Sąd skazał Michała Wiśniewskiego. Półtora roku więzienia i wysoka grzywna Fot. Szymon Starnawski/Polska Press/East News

Sąd skazał Michała Wiśniewskiego. Półtora roku więzienia i wysoka grzywna

Przypomnijmy, że lider grupy Ich Troje został oskarżony dwa lata temu o celowe podwyższenie deklarowanych dochodów. Miało to na celu zdobycie kredytu na znaczną sumę. Ponadto wokalista miał nigdy nie spłacić tej pożyczki. Do zabezpieczenia kredytu artysta miał użyć dokumentu z fałszywymi danymi. W Polsce za takie przewinienie przewidziane są surowe kary.


"Piosenkarzowi postawiono zarzut niekorzystnego rozporządzenia mieniem znacznej wartości Spółdzielczej Kasy Oszczędnościowo-Kredytowej w Wołominie w kwocie 2,8 miliona złotych" – informowała wówczas rzeczniczka Prokuratury Okręgowej Warszawa-Praga prok. Katarzyna Skrzeczkowska. "W celu uzyskania pożyczki podejrzany przedłożył nierzetelne pisemne oświadczenie o swoich dochodach, które znacznie zawyżył, a także podał nierzetelne dane dotyczące dochodów poręczyciela – ówczesnej żony podejrzanego Anny W." – tłumaczyła.

26 października w Sądzie Okręgowym dla Warszawy-Pragi odbyła się pierwsza rozprawa Wiśniewskiego. "Nastrój po rozprawie jest bardzo dobry, bo, powtarzam to po raz kolejny, ja jestem niewinny. Poza tym nie mam zbyt wiele do powiedzenia, bo ta sprawa wydarzyła się blisko 20 lat temu, a ja zostałem publicznie skazany już wtedy, kiedy postawiono mi zarzuty" – mówił wokalista Pudelkowi po pierwszej rozprawie.

W poniedziałek (30 października) Wiśniewski usłyszał wyrok. Z doniesień PAP wynika, że sąd skazał artystę na 1,5 roku pozbawienia wolności, grzywnę w wysokości 80 tysięcy złotych oraz zobowiązał do pokrycia kosztów sądowych.

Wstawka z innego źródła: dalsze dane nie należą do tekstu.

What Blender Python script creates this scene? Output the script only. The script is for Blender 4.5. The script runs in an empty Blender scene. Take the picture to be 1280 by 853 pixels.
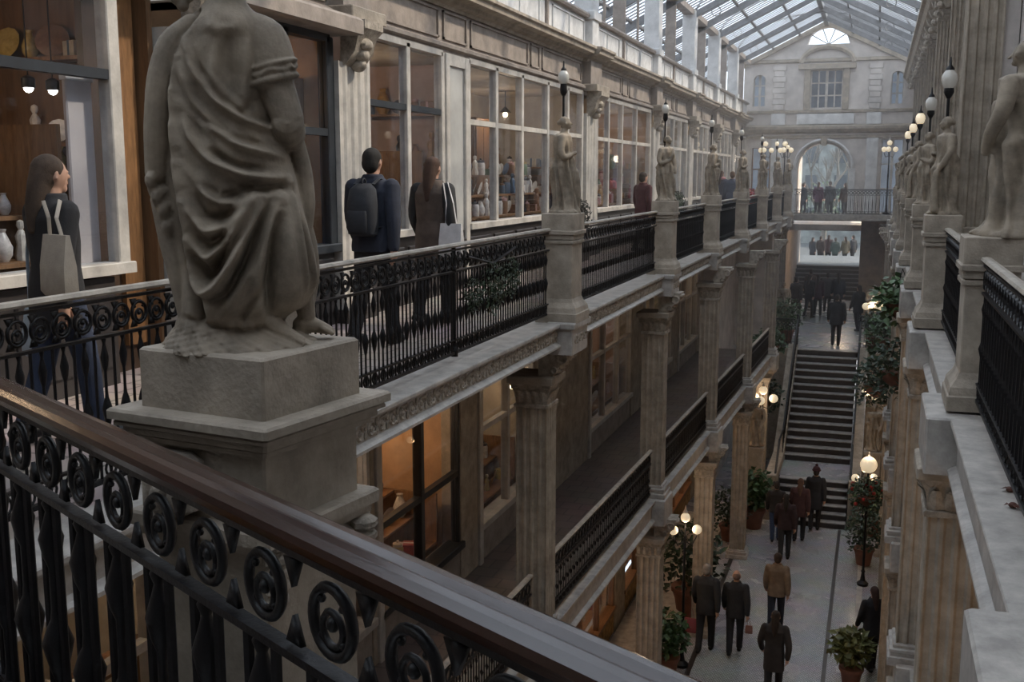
import bpy, bmesh, math, random
import numpy as np
from mathutils import Vector, Matrix, Euler
PI = math.pi
S = bpy.context.scene
COL = S.collection
R = random.Random(7)

# ------------------------------------------------------------------ camera, sky, sun, exposure
cd = bpy.data.cameras.new('camera'); cam = bpy.data.objects.new('camera', cd); COL.objects.link(cam)
cd.sensor_width = 36; cd.lens = 37.4; cd.clip_start = .05; cd.clip_end = 400
cam.location = (0, 0, 1.5); cam.rotation_euler = (math.radians(90-8.867), 0, math.radians(18.79))
S.camera = cam
S.view_settings.view_transform = 'Standard'; S.view_settings.look = 'None'
S.view_settings.gamma = 1; S.view_settings.exposure = -0.18; S.view_settings.use_curve_mapping = False
w = bpy.data.worlds.new('overcast'); S.world = w; w.use_nodes = True
wn = w.node_tree.nodes; wl = w.node_tree.links
bg = wn['Background']; bg.inputs[0].default_value = (.83, .91, 1.0, 1); bg.inputs[1].default_value = 2.8
sd = bpy.data.lights.new('sun', 'SUN'); sd.energy = 8.0; sd.angle = math.radians(3); sd.color = (1, .83, .62)
so = bpy.data.objects.new('sun', sd); COL.objects.link(so); so.rotation_euler = Euler((0, math.radians(48), math.radians(28)))

# ------------------------------------------------------------------ materials
MATS = {}
def mat(name, col, rough=.6, var=.25, scale=6, bump=.0, bscale=None, metal=0, emit=None, estr=0, col2=None, spec=.5, stretch=None):
    if name in MATS: return MATS[name]
    m = bpy.data.materials.new(name); m.use_nodes = True
    nt = m.node_tree; b = nt.nodes['Principled BSDF']
    b.inputs['Roughness'].default_value = rough; b.inputs['Metallic'].default_value = metal
    b.inputs['Specular IOR Level'].default_value = spec
    if emit:
        b.inputs['Emission Color'].default_value = (*emit, 1); b.inputs['Emission Strength'].default_value = estr
    tc = nt.nodes.new('ShaderNodeTexCoord'); src = tc.outputs['Object']
    if stretch:
        mp = nt.nodes.new('ShaderNodeMapping'); mp.inputs['Scale'].default_value = stretch
        nt.links.new(src, mp.inputs[0]); src = mp.outputs[0]
    n = nt.nodes.new('ShaderNodeTexNoise'); n.inputs['Scale'].default_value = scale; n.inputs['Detail'].default_value = 7
    n.inputs['Roughness'].default_value = .65
    nt.links.new(src, n.inputs['Vector'])
    cr = nt.nodes.new('ShaderNodeValToRGB')
    c2 = col2 or tuple(c*(1-var) for c in col); c1 = tuple(min(1, c*(1+var*.5)) for c in col)
    cr.color_ramp.elements[0].position = .35; cr.color_ramp.elements[0].color = (*c2, 1)
    cr.color_ramp.elements[1].position = .68; cr.color_ramp.elements[1].color = (*c1, 1)
    nt.links.new(n.outputs['Fac'], cr.inputs[0]); nt.links.new(cr.outputs[0], b.inputs['Base Color'])
    if bump:
        n2 = nt.nodes.new('ShaderNodeTexNoise'); n2.inputs['Scale'].default_value = bscale or scale*5; n2.inputs['Detail'].default_value = 5
        nt.links.new(src, n2.inputs['Vector'])
        bp = nt.nodes.new('ShaderNodeBump'); bp.inputs['Strength'].default_value = bump; bp.inputs['Distance'].default_value = .02
        nt.links.new(n2.outputs['Fac'], bp.inputs['Height']); nt.links.new(bp.outputs[0], b.inputs['Normal'])
    MATS[name] = m
    return m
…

Wcześniej prokurator domagał się dla niego kary 1,5 roku pozbawienia wolności i grzywny w kwocie 22 500 zł. Wyrok nie jest jeszcze prawomocny.

"Bóg mi świadkiem jestem niewinny"

Michał Wiśniewski w wywiadach wielokrotnie podkreślał, że przed laty miał bardzo luźne podejście do pieniędzy. Majątek lidera zespołu Ich Troje swojego czasu wynosił 40 milionów złotych. Jak sam przyznał, większość tych pieniędzy stracił na nieprzemyślane wydatki i nietrafione inwestycje.

"Kupowało się bezsensownie samochody, samoloty, mieszkania, łódki. Całą masę pierdół, które dziecko z domu dziecka na oczy nie widziało" – opowiadał przed laty w wywiadzie dla Newonce.

Wiśniewski mimo hulaszczego trybu życia w końcu zapragnął stabilizacji. Po ślubie z Polą Wiśniewską artysta bardzo się zmienił. Dlatego przy wsparciu sponsorów zdecydował się wybudować pod Warszawą ogromny dom z ogrodem, zapewniając swojej rodzinie bezpieczny, własny kąt. Niestety problemy finansowe z przeszłości ciągną się za artystą do tej pory.

"Jestem bardzo zmęczony. A przede mną jeszcze dwa ważne testy: doprowadzimy ten dom do stanu surowego zamkniętego, ale co dalej? I jeszcze mi została sprawa do wyjaśnienia sprzed 17 lat" – opowiadał w jednym z odcinków swojego reality "Jestem, jaki jestem" na platformie YouTube. Choć artysta nie doprecyzował, jaką sprawę ma na myśli, zarzekał się, że nie ma nic za uszami.

"Albo usłyszę wyrok, a Bóg mi świadkiem jestem niewinny, albo zacznę walczyć, bronić się i też nie wiem, jak na to zareaguję. Czy okaże się jednak, że jest jakaś sprawiedliwość na tym świecie" – tłumaczył Michał Wiśniewski.